Une équipe de recherche de l’Université de Cardiff au Royaume-Uni révèle que le taux d’acidification des océans pourrait atteindre des niveaux jamais enregistrés depuis 14 millions d’années. Bien que le scénario ne soit pas avéré pour le moment, c’est ce vers quoi tend l’humanité si la production de CO2 continue d’évoluer selon les conjectures actuelles. « Notre nouvelle étude géologique sur l’acidification des océans nous montre que dans les circonstances actuelles, les conditions de vie océaniques seront telles que l’écosystème marin ne les a jamais connues durant les 14 derniers millions d’années » affirme Sindia Sosdian, professeur en sciences de la terre et de l’océan à l’Université de Cardiff et auteur principal de l’étude.
Afin de parvenir à cette conclusion, ces chercheurs ont établi les rapports entre niveaux d’acidité des océans et présence de CO2 dans l’atmosphère depuis 22 millions d’années. L’étude de la composition chimique des coquilles de petits organismes vivant autrefois aux abords des océans ont permis de mettre en évidence les données recherchées. L’acidification des océans répond à un phénomène simple : l’eau absorbe environ un tiers du CO2 contenu dans l’atmosphère. Ainsi, plus l’air est chargé en dioxyde de carbone, plus l’océan est acide. Depuis le début de l’ère industrielle, les océans auraient absorbé pas moins de 525 milliards de tonnes de CO2, soit 22 millions de tonnes par jours depuis bientôt deux siècles.
Des océans toujours plus acides
Les prévisions de l’équipe de Sindia Sosdian sont liées aux projections concernant la concentration de CO2 dans l’atmosphère pour les années à venir.
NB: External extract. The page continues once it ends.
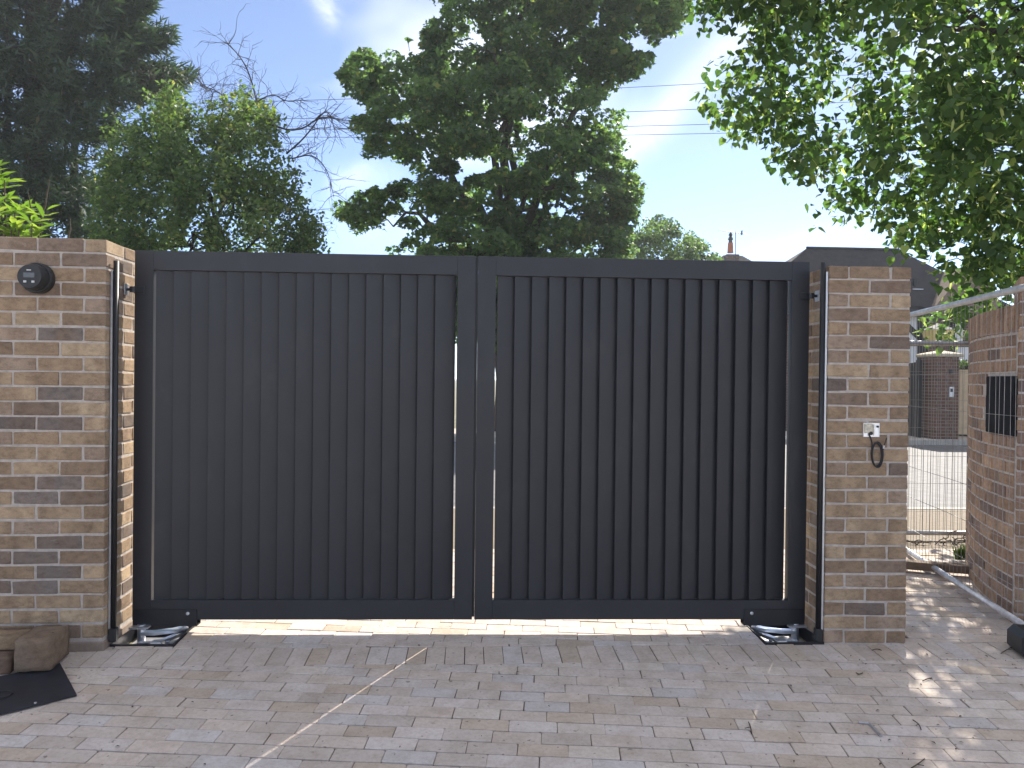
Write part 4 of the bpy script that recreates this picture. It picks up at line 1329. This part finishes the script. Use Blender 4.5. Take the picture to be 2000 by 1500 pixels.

Si aujourd’hui l’atmosphère concentre 430 ppm de dioxyde de carbone, les chercheurs craignent qu’elle en concentre 930 ppm en 2100. Si leurs projections se concrétisaient, l’océan atteindrait un pH de 7,8 au début du siècle prochain alors qu’il est de 8,1 aujourd’hui. Autrement dit, l’acidification des océans pourrait réellement s’accélérer durant les prochaines décennies. En effet, lorsque le pH de l’océan varie de 0,1 point, ce dernier devient 25 % plus acide. Il faut remonter à l’âge du Miocène moyen, il y a 14 millions d’années, pour retrouver de tels niveaux de concentration de CO2 dans l’air et d’acidité dans l’océan.
Bien que de nombreux méfaits soient prêtés à la grande concentration de dioxyde de carbone dans l’atmosphère et que l’écosystème marin semble fragile, l’équipe de Cardiff se refuse à tirer des conclusions trop hâtives. « Comprendre exactement ce que cette acidification signifie pour les écosystèmes marins implique de faire des études de terrain à long terme et de continuer d’analyser des archives fossiles » déclare Carrie Lear, professeur à l’Université de Cardiff et co-auteur de l’étude. Cependant, le Programme des Nations Unies pour le développement (PNUD) alerte sur les risques liés à l’acidification des océans en rappelant que ce phénomène porte atteinte à la teneur en calcium des espaces marins. Or, ce dernier est essentiel au développement des petits organismes, notamment à coquille. À terme, cela pourrait induire un fort déséquilibre de l’écosystème.